2.5. Yukarıda belirtildiği üzere Ankara 4. Asliye Ticaret Mahkemesinin 2011/619 Esas sayılı dava dosyasında 07/02/2012 tarihli ve 11/12/2013 tarihli kararlar doğrultusunda dava dışı temlik edenin yaptığı tüm temliklerin tedbir kapsamında olduğu ve yapılacak ödemelerin kayyım heyetine yapılması gerektiği belirtilmiş, 09/04/2015 tarihli kararda ise tedbir kararının 26/10/2011 tarihinden önce yapılan temliknameleri kapsamadığının tespitine, karar verilmiştir. Bu hali ile temlik kapsamında bulunan 6. Hak edişin 05/04/2013 ve devamındaki son hakedişin 15/07/2014 tarihli olduğu, dava öncesi temliklerin tedbir kapsamında olmadığına ilişkin kararın ise 09/04/2015 tarihli olduğu, bu hali ile davalılar tarafından herkes tarafından bağlayıcı olan mahkemece verilen kararlar doğrultusunda işlem yapıldığı, davalıların dava konusu bedelden bir sorumluluğu bulunmadığı, temyize konu Bölge Adliye Mahkemesi kararı ve ek kararında hukuka aykırı bir yön bulunmadığı anlaşılmıştır.

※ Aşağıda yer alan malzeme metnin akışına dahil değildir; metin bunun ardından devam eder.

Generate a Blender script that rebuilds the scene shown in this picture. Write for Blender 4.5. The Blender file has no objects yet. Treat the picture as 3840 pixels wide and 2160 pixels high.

3. Temyizen incelenen karar, tarafların karşılıklı iddia ve savunmalarına, dayandıkları belgelere, uyuşmazlığa uygulanması gereken hukuk kuralları ile hukuki ilişkinin nitelendirilmesine, dava şartlarına, yargılama ve ispat kuralları ile kararda belirtilen gerekçelere göre usul ve kanuna uygun olup taraf vekillerince temyiz dilekçesinde ileri sürülen nedenler kararın bozulmasını gerektirecek nitelikte görülmemiştir.
VI. KARAR
Açıklanan sebeple;
Temyiz olunan Bölge Adliye Mahkemesi kararının 6100 sayılı Kanunun 370 nci maddesinin birinci fıkrası uyarınca ONANMASINA,
Davalı DSİ harçtan muaf olduğundan harç alınmasına yer olmadığına,
Aşağıda yazılı temyiz harcının temyiz eden davacıdan alınmasına,
8400,00 TL duruşma vekalet ücretinin davacıdan alınarak Yargıtay duruşmasında vekille temsil olunan davalılara verilmesine,
Dosyanın ilk derece mahkemesine, karardan bir örneğinin Bölge Adliye Mahkemesine gönderilmesine,
17/05/2023 tarihinde oy birliği ile karar verildi.